---- SUPPLIED MATERIAL

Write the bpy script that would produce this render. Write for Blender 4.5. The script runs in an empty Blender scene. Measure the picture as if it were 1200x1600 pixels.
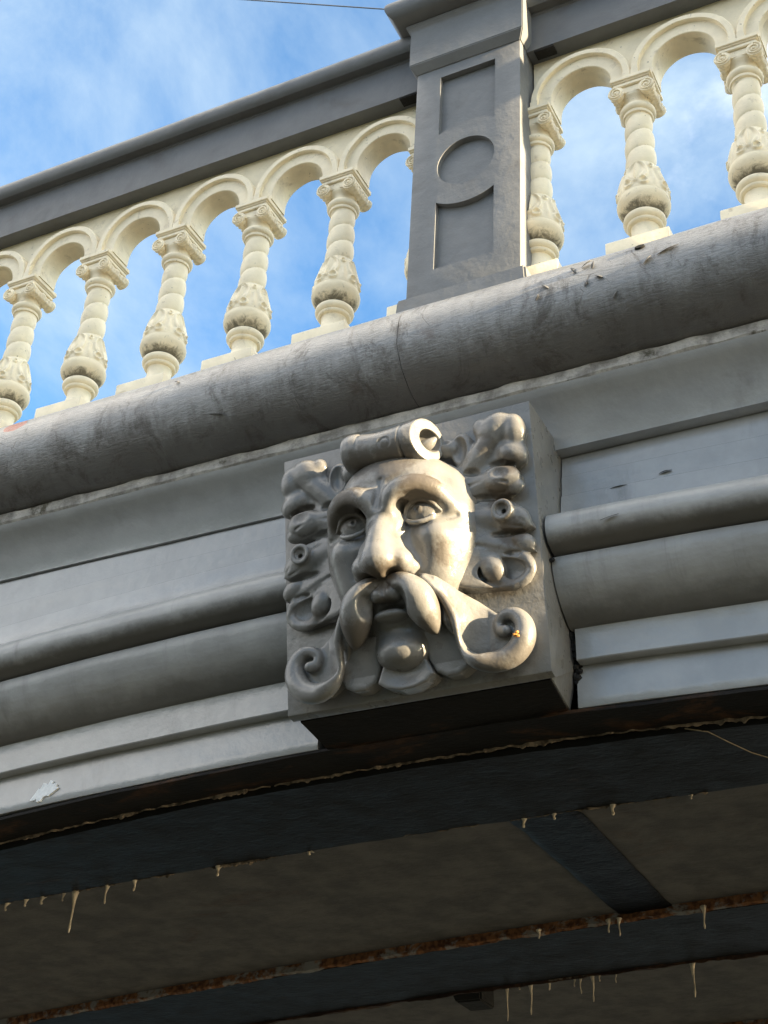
import bpy, bmesh, math, random
import numpy as np
from mathutils import Vector, Matrix, noise as mnoise

random.seed(7)
rad = math.radians
SC = bpy.context.scene
COL = SC.collection

# ------------------------------------------------------------------ camera
CAM_P = Vector((1.25511523, -2.764503, -2.21458574))
CAM_R = Vector((0.89458428, 0.44432892, 0.0478621))
CAM_U = Vector((0.20435293, -0.50195787, 0.84040358))
CAM_F = Vector((-0.39744037, 0.74203107, 0.53984354))
cam = bpy.data.cameras.new('camera')
cam.sensor_fit = 'VERTICAL'
cam.sensor_height = 24.0
cam.lens = 2323.45 / 1600.0 * 24.0
cam.clip_start = 0.05
cam.clip_end = 5000
camo = bpy.data.objects.new('camera', cam)
COL.objects.link(camo)
M = Matrix.Identity(4)
for i in range(3):
    M[i][0] = CAM_R[i]
    M[i][1] = CAM_U[i]
    M[i][2] = -CAM_F[i]
    M[i][3] = CAM_P[i]
camo.matrix_world = M
SC.camera = camo

# ------------------------------------------------------------------ sun, sky, exposure
SUN_EL = 10.0          # degrees above the horizon
SUN_AZ = 1.0         # degrees from +X towards the viewer's side (-Y)
SUN_STRENGTH = 4.3
SKY_STRENGTH = 0.11
EXPOSURE = 2.70
FILL_CLOUD_LOC = (-13.86, 5.47, 14.71)
CLOUD_COL = (4.7, 4.5, 4.2, 1)
sd = Vector((math.cos(rad(SUN_EL)) * math.cos(rad(SUN_AZ)),
             -math.cos(rad(SUN_EL)) * math.sin(rad(SUN_AZ)), math.sin(rad(SUN_EL))))
sun = bpy.data.lights.new('sun', 'SUN')
sun.energy = SUN_STRENGTH
sun.angle = rad(0.5)
sun.color = (1.0, 0.79, 0.50)
suno = bpy.data.objects.new('sun', sun)
COL.objects.link(suno)
suno.location = (6, -2, 4)
suno.rotation_euler = sd.to_track_quat('Z', 'Y').to_euler()

world = bpy.data.worlds.new('World')
SC.world = world
world.use_nodes = True
wn, wl = world.node_tree.nodes, world.node_tree.links
wn.clear()
w_out = wn.new('ShaderNodeOutputWorld')
w_bg = wn.new('ShaderNodeBackground')
w_bg.inputs['Strength'].default_value = SKY_STRENGTH
w_sky = wn.new('ShaderNodeTexSky')
w_sky.sky_type = 'NISHITA'
w_sky.sun_disc = False
w_sky.sun_elevation = rad(SUN_EL)
w_sky.sun_rotation = rad(90 + SUN_AZ)
w_sky.air_density = 1.0
w_sky.dust_density = 0.6
w_sky.ozone_density = 2.0
w_tc = wn.new('ShaderNodeTexCoord')
w_map = wn.new('ShaderNodeMapping')
w_map.inputs['Scale'].default_value = (1.5, 1.5, 2.2)
w_map.inputs['Rotation'].default_value = (0.3, 0.5, 0.4)
w_n = wn.new('ShaderNodeTexNoise')
w_n.inputs['Scale'].default_value = 2.1
w_n.inputs['Detail'].default_value = 8.0
w_n.inputs['Roughness'].default_value = 0.62
w_n.inputs['Distortion'].default_value = 0.5
w_r = wn.new('ShaderNodeValToRGB')
w_r.color_ramp.elements[0].position = 0.37
w_r.color_ramp.elements[0].color = (0, 0, 0, 1)
w_r.color_ramp.elements[1].position = 0.74
w_r.color_ramp.elements[1].color = (1, 1, 1, 1)
w_mul = wn.new('ShaderNodeMixRGB')
w_mul.blend_type = 'MULTIPLY'
w_mul.inputs['Fac'].default_value = 1.0
w_mul.inputs['Color2'].default_value = (0.34, 0.57, 0.72, 1)
# thin wisps over the blue
w_mix = wn.new('ShaderNodeMixRGB')
w_mix.inputs['Color2'].default_value = (1.05, 1.32, 1.55, 1)
# broken bright cumulus added as white fill, offset to fall mostly out of view
w_map2 = wn.new('ShaderNodeMapping')
w_map2.inputs['Scale'].default_value = (1.0, 1.0, 1.5)
w_map2.inputs['Location'].default_value = FILL_CLOUD_LOC
w_n2 = wn.new('ShaderNodeTexNoise')
w_n2.inputs['Scale'].default_value = 1.05
w_n2.inputs['Detail'].default_value = 9.0
w_n2.inputs['Roughness'].default_value = 0.55
w_r2 = wn.new('ShaderNodeValToRGB')
w_r2.color_ramp.elements[0].position = 0.47
w_r2.color_ramp.elements[0].color = (0, 0, 0, 1)
w_r2.color_ramp.elements[1].position = 0.60
w_r2.color_ramp.elements[1].color = (1, 1, 1, 1)
w_mix2 = wn.new('ShaderNodeMixRGB')
w_mix2.inputs['Color2'].default_value = CLOUD_COL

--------

● PROBLEM REQUIREMENTS
Write out again exactly the lines from the start of the data above through the line containing "suno.rotation_euler = sd.to_track_quat('Z', 'Y').to_euler()", inclusive, excluding any pictures.

● ANSWER FOR THE TASK
Write the bpy script that would produce this render. Write for Blender 4.5. The script runs in an empty Blender scene. Measure the picture as if it were 1200x1600 pixels.
import bpy, bmesh, math, random
import numpy as np
from mathutils import Vector, Matrix, noise as mnoise

random.seed(7)
rad = math.radians
SC = bpy.context.scene
COL = SC.collection

# ------------------------------------------------------------------ camera
CAM_P = Vector((1.25511523, -2.764503, -2.21458574))
CAM_R = Vector((0.89458428, 0.44432892, 0.0478621))
CAM_U = Vector((0.20435293, -0.50195787, 0.84040358))
CAM_F = Vector((-0.39744037, 0.74203107, 0.53984354))
cam = bpy.data.cameras.new('camera')
cam.sensor_fit = 'VERTICAL'
cam.sensor_height = 24.0
cam.lens = 2323.45 / 1600.0 * 24.0
cam.clip_start = 0.05
cam.clip_end = 5000
camo = bpy.data.objects.new('camera', cam)
COL.objects.link(camo)
M = Matrix.Identity(4)
for i in range(3):
    M[i][0] = CAM_R[i]
    M[i][1] = CAM_U[i]
    M[i][2] = -CAM_F[i]
    M[i][3] = CAM_P[i]
camo.matrix_world = M
SC.camera = camo

# ------------------------------------------------------------------ sun, sky, exposure
SUN_EL = 10.0          # degrees above the horizon
SUN_AZ = 1.0         # degrees from +X towards the viewer's side (-Y)
SUN_STRENGTH = 4.3
SKY_STRENGTH = 0.11
EXPOSURE = 2.70
FILL_CLOUD_LOC = (-13.86, 5.47, 14.71)
CLOUD_COL = (4.7, 4.5, 4.2, 1)
sd = Vector((math.cos(rad(SUN_EL)) * math.cos(rad(SUN_AZ)),
             -math.cos(rad(SUN_EL)) * math.sin(rad(SUN_AZ)), math.sin(rad(SUN_EL))))
sun = bpy.data.lights.new('sun', 'SUN')
sun.energy = SUN_STRENGTH
sun.angle = rad(0.5)
sun.color = (1.0, 0.79, 0.50)
suno = bpy.data.objects.new('sun', sun)
COL.objects.link(suno)
suno.location = (6, -2, 4)
suno.rotation_euler = sd.to_track_quat('Z', 'Y').to_euler()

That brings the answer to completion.